Alors que pas moins de 13 pays européens, dont la Suisse, ont opté pour l’avion de combat américain de cinquième génération, cette affirmation fait couler beaucoup d’encre. Elle s’inscrit dans un contexte géopolitique en complet bouleversement à la suite de l’élection de Donald Trump à la Maison Blanche,marqué par la crise des relations entre alliés transatlantiques et le rapprochement américain avec la Russie.

Alors, mythe ou réalité ? Les États-Unis disposent-ils vraiment d’un bouton – un « kill switch » dans la langue de Shakespeare – qui leur permettrait, à distance, de limiter l’utilisation voire de clouer au sol le F-35 ? Cette hypothèse est mise en doute par les principaux analystes, comme le souligne Mauro Gilli, expert en stratégie militaire à l’École polytechnique fédérale de Zurich (EPFZ), interrogé par la radio-télévision de Suisse italienne RSI.

Ce n’est pas qu’une question d’avions

« Cependant, tous les systèmes d’armes dépendent d’une série de technologies et de logiciels dont les États-Unis ont le contrôle », ajoute Mauro Gilli, qui se fonde en particulier sur Justin Bronk, professeur et chercheur au Royal United Services Institute (RUSI) à Londres.
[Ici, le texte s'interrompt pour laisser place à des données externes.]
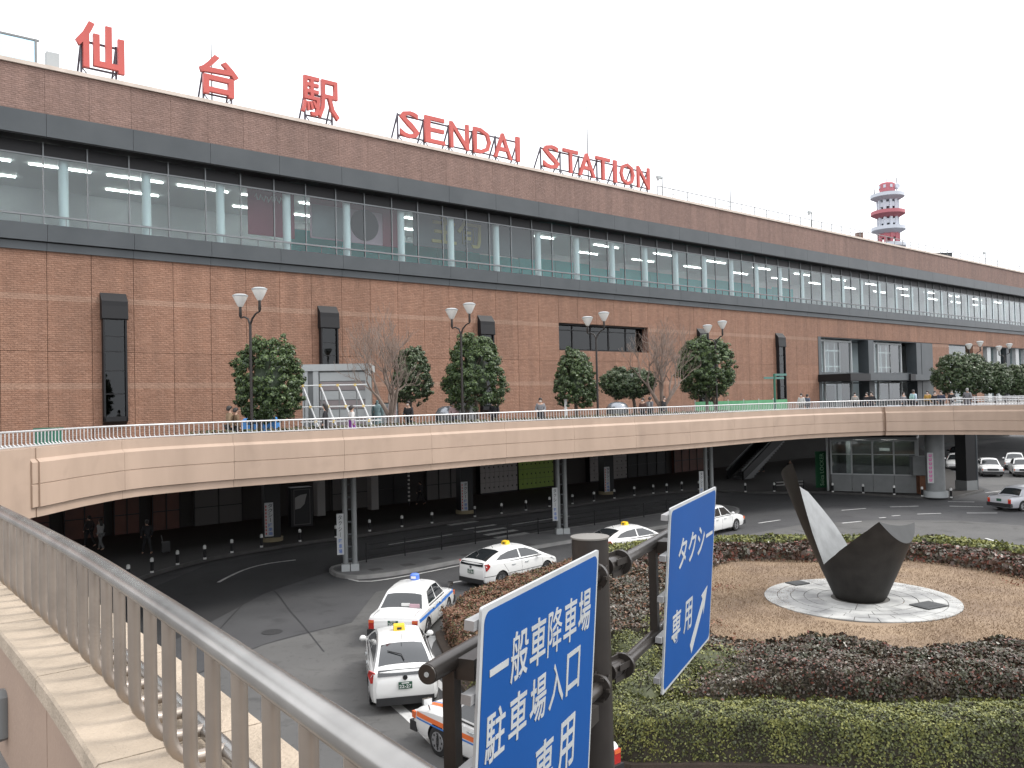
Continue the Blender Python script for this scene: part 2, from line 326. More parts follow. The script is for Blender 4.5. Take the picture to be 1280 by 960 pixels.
# side strip in front of the viewer's parapet (below the deck edge)
lines = MB()
def roadline(px, w=.13):
    P = [G(x, y, 0) for x, y in px]; P = resample(P, .5) if len(P) == 2 else smoothpath(P, .6); N = normals2(P)
    lines.loft([[p + n * w / 2 + Vector((0, 0, .004)), p - n * w / 2 + Vector((0, 0, .004)), p - n * w / 2 + Vector((0, 0, .009)), p + n * w / 2 + Vector((0, 0, .009))] for p, n in zip(P, N)])
for px, w in [([(273, 728), (288, 720), (309, 711), (335, 704.5), (369.6, 700)], .14), ([(236, 788), (240, 770)], .2),
    ([(486, 681), (565, 668)], .12), ([(640, 656), (712, 645)], .12), ([(562, 729), (577, 726.5)], .14), ([(425, 719), (452, 727), (503, 721), (579, 706), (600, 702)], .12),
    ([(740, 678), (840, 664), (920, 650)], .12), ([(948, 654), (975, 650)], .13), ([(1052, 638), (1082, 635.5)], .13), ([(1112.6, 633.7), (1148, 632.7)], .13), ([(1187, 632.7), (1229, 633.7)], .13),
    ([(1146.6, 642.7), (1176, 641.7)], .13), ([(1208.5, 641.3), (1246.7, 641.3)], .13), ([(1053, 654), (1076.5, 651.6)], .13), ([(1232, 673), (1273, 684.6)], .14), ([(963, 671), (979, 669)], .13),
    ([(1115, 645), (1125, 644.2)], .12), ([(1099, 647.5), (1107, 646.8)], .12), ([(533, 812), (536, 803), (543, 795)], .3), ([(476, 866), (500, 886), (522, 906), (560, 945)], .26), ([(540, 846), (562, 868)], .2),
    ([(1185, 627), (1218, 627.6)], .12), ([(1232, 616), (1265, 612)], .12)]: roadline(px, w)
struct(lines.obj('road_markings', m_line))
cw = MB()
for a, c in [((561, 656.5), (596, 651.5)), ((581, 662), (620, 656)), ((595, 665.5), (632, 660)), ((607, 669), (645, 662.6)), ((620, 672.5), (659, 666))]:
    A, B = G(*a), G(*c); t = (B - A).normalized(); q = Vector((-t.y, t.x, 0)) * .24
    cw.prism([(p.x, p.y) for p in (A - q, B - q, B + q, A + q)], .004, .009)
struct(cw.obj('zebra_crossing', m_line))

# pavements with kerbs
kerbpx = [(20, 800), (60, 778), (161, 731), (258, 702), (378, 681), (440, 673), (540, 658), (627, 646), (715, 634), (793, 622), (852, 616), (891, 615), (940, 617), (988, 617), (1032, 617), (1156, 623.5), (1190, 625), (1230, 614.5)]
KERB = [G(x, y, 0) for x, y in kerbpx]
KERB = smoothpath(KERB[:-2], 1.0) + [KERB[-2], KERB[-1]]
def pavement(name, edge, rest, mt):
    poly = [(p.x, p.y) for p in edge] + rest
    b = MB(); b.prism(poly, 0, .15, bot=False); o = struct(b.obj(name, mt))
    k = MB(); N = normals2(edge)
    k.loft([[p + n * .02 + Vector((0, 0, 0)), p + n * .02 + Vector((0, 0, .158)), p - n * .12 + Vector((0, 0, .158)), p - n * .12 + Vector((0, 0, .0))] for p, n in zip(edge, N)])
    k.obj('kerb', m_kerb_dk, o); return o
pr = G(1203, 600, 0)
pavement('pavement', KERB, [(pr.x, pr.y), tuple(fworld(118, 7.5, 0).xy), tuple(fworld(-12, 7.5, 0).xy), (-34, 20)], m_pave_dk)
isl = [(412, 715.5), (417, 719.5), (428, 723), (452, 724), (503, 718), (579, 703), (660, 688), (740, 674.5), (820, 662), (880, 653), (915, 645.5), (924, 639), (912, 635), (890, 634), (840, 642), (760, 655), (690, 666), (626, 676), (566, 686), (499, 697), (458, 704), (430, 708.5), (416, 711.5), (412, 715.5)]
I2 = smoothpath([G(x, y, 0) for x, y in isl], .6)[:-1]
b = MB(); b.prism([(p.x, p.y) for p in I2], 0, .15, bot=False); med = struct(b.obj('median_pavement', m_pave))
Ic = I2 + [I2[0]]; k = MB(); N = normals2(Ic)
k.loft([[p + n * .02 + Vector((0, 0, 0)), p + n * .02 + Vector((0, 0, .158)), p - n * .15 + Vector((0, 0, .158)), p - n * .15] for p, n in zip(Ic, N)]); k.obj('kerb', m_kerb, med)
for x, y in [(470, 712), (510, 706), (545, 698), (585, 694), (620, 684), (660, 681)]:
    p = G(x, y, .15); b = MB(); b.box((0, 0, 0), (.55, .55, .012), .6); b.obj('paving_slab', m_asph2, med, loc=(p.x, p.y, .154))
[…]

La dépendance technologique ne concerne donc pas uniquement les F-35, mais aussi d’autres armements et les systèmes de communication.

C’est précisément sur les systèmes de communication que Mauro Gilli se concentre : « La guerre de précision repose sur la capacité à repérer des objectifs et à communiquer en temps réel leur géolocalisation à des plateformes qui effectuent l’attaque ». Il s’agit d’une architecture qui est principalement fournie aux pays européens par les États-Unis. Selon lui, c’est là que réside le principal problème.

Dans cette optique,il est extrêmement difficile d’être militairement indépendant. Même si, par exemple, un pays décidait de renoncer aux avions de combat F-35, d’autres éléments resteraient entre les mains américaines, souligne Mauro Gilli. « Pour faire une analogie : ce serait comme dire que nous arrêtons d’utiliser les iPhone, tout en continuant à utiliser des antennes 5G américaines », affirme l’expert de l’EPFZ.

>> Voir le sujet du 19h30 sur l’inquiétude des élus concernant le F-35 (05.03.2025) :
La dépendance, un risque pour la sécurité ?

Cette dépendance à l’égard de technologies et logiciels américains constitue-t-elle un risque pour la sécurité ? si on considère que la Russie représente une menace sérieuse pour l’Europe et que certains systèmes d’armes comme des chasseurs de cinquième génération sont nécessaires, il y a un risque, relève Mauro Gilli : « Actuellement, l’Europe n’a pas d’autre solution. Si les pays européens devaient décider de développer un avion de sixième génération, il faudrait quinze ans pour qu’il soit prêt. Et c’est un calcul très optimiste. »

En revanche, si la menace russe n’est pas considérée comme imminente et que l’on estime que les pays européens doivent se libérer de la dépendance américaine, « il est alors plus que légitime de penser à s’orienter dans cette direction » et de s’affranchir des systèmes américains. Mais chaque choix, souligne Mauro Gilli, « comporte des risques et des coûts ».